In a recent blog post, Tether, which is the largest stablecoin in the world, announced that it had gotten rid of its commercial paper holdings, replacing them with US Treasury bills instead. Tether said that the move was part of its continuous efforts to increase transparency in order to protect investors more effectively, as well as to back its tokens with the most secure reserves in the market.
Tether has led the industry in transparency releasing attestations every three months, constantly reviewing the make up of its reserves.
The blog post said
The commercial paper market involves short-term, unsecured debt issued by companies, which is considered less reliable than Treasury bills. Paolo Ardoino, Tether’s Chief Technology Officer, tweeted in October that 58.1% of its assets were held in T-bills, up from 43.5% in June.
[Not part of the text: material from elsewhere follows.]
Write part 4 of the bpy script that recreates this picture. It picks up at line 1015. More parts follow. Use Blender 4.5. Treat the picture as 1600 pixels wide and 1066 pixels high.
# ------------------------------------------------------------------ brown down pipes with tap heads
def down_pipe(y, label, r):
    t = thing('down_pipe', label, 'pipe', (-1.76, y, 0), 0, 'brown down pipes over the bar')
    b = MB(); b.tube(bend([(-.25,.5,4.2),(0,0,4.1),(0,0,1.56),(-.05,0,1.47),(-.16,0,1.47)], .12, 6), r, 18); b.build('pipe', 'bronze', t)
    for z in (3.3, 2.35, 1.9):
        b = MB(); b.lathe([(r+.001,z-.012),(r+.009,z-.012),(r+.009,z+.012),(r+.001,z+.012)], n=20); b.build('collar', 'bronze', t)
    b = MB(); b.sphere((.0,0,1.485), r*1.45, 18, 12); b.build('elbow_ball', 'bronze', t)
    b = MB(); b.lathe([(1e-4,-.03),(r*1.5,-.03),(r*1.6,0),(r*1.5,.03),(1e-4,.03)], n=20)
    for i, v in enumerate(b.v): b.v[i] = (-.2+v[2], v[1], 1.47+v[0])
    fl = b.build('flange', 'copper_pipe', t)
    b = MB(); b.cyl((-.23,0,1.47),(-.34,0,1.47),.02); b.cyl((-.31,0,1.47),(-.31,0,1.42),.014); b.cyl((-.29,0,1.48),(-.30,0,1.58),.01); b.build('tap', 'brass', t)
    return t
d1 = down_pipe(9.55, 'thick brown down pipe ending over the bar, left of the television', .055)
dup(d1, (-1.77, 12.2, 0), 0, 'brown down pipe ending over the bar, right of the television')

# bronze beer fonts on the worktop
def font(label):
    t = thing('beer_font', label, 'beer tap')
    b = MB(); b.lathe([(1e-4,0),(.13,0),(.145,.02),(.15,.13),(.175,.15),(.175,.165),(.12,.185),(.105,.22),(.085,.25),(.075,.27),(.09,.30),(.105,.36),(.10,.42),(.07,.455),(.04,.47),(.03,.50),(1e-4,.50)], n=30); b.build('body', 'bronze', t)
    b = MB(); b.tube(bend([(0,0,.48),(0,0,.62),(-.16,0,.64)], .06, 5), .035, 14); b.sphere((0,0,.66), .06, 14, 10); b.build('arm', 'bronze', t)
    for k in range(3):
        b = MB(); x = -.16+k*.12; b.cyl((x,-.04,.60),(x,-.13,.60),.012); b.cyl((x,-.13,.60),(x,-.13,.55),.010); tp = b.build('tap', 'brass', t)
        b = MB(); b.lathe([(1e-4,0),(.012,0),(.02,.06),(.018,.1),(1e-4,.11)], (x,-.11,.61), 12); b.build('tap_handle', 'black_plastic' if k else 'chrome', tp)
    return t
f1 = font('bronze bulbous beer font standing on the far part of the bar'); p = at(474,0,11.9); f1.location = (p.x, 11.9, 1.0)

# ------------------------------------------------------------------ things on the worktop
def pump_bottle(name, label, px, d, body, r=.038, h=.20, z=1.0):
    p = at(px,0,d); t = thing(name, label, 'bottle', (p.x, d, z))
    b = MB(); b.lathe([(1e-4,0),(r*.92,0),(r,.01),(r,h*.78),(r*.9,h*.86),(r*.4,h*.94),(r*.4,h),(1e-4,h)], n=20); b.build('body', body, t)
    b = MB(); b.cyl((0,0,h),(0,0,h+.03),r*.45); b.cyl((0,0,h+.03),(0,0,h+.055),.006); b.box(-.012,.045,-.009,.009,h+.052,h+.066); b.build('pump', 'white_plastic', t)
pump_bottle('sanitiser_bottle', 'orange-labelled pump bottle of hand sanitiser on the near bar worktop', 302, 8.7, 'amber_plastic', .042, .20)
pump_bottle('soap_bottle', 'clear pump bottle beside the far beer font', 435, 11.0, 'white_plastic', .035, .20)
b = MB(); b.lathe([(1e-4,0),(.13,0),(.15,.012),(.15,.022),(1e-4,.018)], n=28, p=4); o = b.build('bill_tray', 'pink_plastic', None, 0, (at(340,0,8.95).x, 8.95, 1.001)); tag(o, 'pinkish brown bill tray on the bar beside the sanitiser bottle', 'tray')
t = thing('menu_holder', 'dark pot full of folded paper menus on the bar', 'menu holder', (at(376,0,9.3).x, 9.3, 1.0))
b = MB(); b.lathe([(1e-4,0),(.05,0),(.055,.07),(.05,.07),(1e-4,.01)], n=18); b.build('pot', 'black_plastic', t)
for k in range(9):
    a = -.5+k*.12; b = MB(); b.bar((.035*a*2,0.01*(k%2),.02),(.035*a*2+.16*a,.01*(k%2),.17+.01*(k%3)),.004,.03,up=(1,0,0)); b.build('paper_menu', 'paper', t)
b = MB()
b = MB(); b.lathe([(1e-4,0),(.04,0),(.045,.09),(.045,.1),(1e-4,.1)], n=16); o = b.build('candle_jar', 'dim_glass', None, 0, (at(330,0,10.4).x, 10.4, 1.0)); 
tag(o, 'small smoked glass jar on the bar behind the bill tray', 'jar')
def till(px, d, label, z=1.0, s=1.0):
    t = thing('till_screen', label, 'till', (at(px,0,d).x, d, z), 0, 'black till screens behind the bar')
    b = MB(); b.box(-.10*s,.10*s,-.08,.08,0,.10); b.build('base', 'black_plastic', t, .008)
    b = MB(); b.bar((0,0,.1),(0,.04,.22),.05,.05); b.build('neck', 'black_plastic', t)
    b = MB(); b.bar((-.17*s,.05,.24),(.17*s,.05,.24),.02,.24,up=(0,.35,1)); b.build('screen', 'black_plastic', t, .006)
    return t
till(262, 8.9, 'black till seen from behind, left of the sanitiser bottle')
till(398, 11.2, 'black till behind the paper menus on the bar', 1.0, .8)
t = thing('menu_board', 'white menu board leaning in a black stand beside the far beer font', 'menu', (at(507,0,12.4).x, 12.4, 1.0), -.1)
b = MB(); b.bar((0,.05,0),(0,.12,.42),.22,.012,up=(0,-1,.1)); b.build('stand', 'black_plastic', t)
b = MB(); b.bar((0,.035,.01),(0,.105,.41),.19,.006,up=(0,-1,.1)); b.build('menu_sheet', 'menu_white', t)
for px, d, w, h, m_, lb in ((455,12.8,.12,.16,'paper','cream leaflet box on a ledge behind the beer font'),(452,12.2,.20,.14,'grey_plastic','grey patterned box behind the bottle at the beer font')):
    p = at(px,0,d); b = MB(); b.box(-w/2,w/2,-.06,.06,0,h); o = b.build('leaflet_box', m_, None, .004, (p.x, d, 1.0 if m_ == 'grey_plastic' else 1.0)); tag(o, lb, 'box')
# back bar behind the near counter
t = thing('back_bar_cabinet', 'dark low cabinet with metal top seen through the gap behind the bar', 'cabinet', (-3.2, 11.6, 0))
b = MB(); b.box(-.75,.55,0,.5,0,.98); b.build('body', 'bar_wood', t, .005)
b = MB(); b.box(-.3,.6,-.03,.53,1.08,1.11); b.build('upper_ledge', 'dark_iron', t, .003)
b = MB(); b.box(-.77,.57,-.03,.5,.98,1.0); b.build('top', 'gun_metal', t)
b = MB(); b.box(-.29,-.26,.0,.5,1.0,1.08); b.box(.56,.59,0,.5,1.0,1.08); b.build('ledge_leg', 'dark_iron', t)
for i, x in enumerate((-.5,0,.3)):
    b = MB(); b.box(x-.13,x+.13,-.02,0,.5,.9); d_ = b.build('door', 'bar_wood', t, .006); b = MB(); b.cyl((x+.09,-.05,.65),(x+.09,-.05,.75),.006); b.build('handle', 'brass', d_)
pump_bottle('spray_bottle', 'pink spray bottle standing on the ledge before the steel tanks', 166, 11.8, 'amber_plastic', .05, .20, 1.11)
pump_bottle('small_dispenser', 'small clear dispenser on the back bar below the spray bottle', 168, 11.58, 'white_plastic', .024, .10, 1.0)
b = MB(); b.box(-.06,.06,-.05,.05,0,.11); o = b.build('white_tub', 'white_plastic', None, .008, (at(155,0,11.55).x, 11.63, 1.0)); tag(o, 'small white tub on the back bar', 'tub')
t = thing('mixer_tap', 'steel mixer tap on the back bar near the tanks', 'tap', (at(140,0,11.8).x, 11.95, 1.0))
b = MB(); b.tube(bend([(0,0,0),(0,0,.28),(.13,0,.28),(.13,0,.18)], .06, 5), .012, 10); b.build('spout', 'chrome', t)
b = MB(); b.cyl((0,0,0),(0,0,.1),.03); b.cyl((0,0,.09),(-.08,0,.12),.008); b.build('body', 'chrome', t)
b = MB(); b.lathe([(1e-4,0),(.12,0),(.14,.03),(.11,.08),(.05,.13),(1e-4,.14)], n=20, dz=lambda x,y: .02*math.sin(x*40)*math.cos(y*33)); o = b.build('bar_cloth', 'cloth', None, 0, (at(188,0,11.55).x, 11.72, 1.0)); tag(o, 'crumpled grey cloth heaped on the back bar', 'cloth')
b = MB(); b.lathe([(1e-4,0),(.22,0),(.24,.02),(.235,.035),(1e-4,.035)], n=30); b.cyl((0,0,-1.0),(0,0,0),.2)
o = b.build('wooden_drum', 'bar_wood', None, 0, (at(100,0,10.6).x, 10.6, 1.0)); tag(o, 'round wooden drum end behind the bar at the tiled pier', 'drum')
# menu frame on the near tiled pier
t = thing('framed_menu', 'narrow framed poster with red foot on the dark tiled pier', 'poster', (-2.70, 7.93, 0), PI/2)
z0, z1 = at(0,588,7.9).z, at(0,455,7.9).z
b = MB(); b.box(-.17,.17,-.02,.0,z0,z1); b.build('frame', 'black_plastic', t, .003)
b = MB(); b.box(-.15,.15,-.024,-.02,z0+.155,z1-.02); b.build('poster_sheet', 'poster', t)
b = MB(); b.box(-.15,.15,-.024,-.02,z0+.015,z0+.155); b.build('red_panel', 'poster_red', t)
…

While it’s unclear where that percentage currently stands, Ardoino wrote on Thursday that Tether paid $7 billion, or 10% of its reserves, in 48 hours.
This announcement comes as part of Tether’s ongoing efforts to increase transparency, with investor protection at the core of the management of Tethers’ reserves, Reducing commercial papers to zero demonstrates Tether’s commitment to backing its tokens with the most secure reserves in the market.
The blog post said
A legal battle with New York’s attorney general’s office last year resulted in Tether having to pay a multimillion dollar fine regarding concerns related to the viability of its reserves, while in May, terraUSD (UST), once one of the most popular stablecoin projects, collapsed, costing investors tens of billions of dollars.
Tether previously claimed that all its tokens were backed one-to-one by bank deposits. Following a settlement with the New York Attorney General, the company revealed that it relies on a range of other assets, including commercial paper, in order to support its token.
It was reported earlier this year that a portion of Tether’s commercial paper portfolio was 85% backed by Chinese or Asian commercial papers and was being traded at a discount of 30%. According to Tether, the rumors were fabricated in order to generate additional profits from an already stressed market by inducing further panic.
In a report released last week, the Financial Stability Oversight Council (FSOC) warned that cryptocurrencies, including stablecoins, could represent a significant vulnerability to traditional markets if they continue to grow.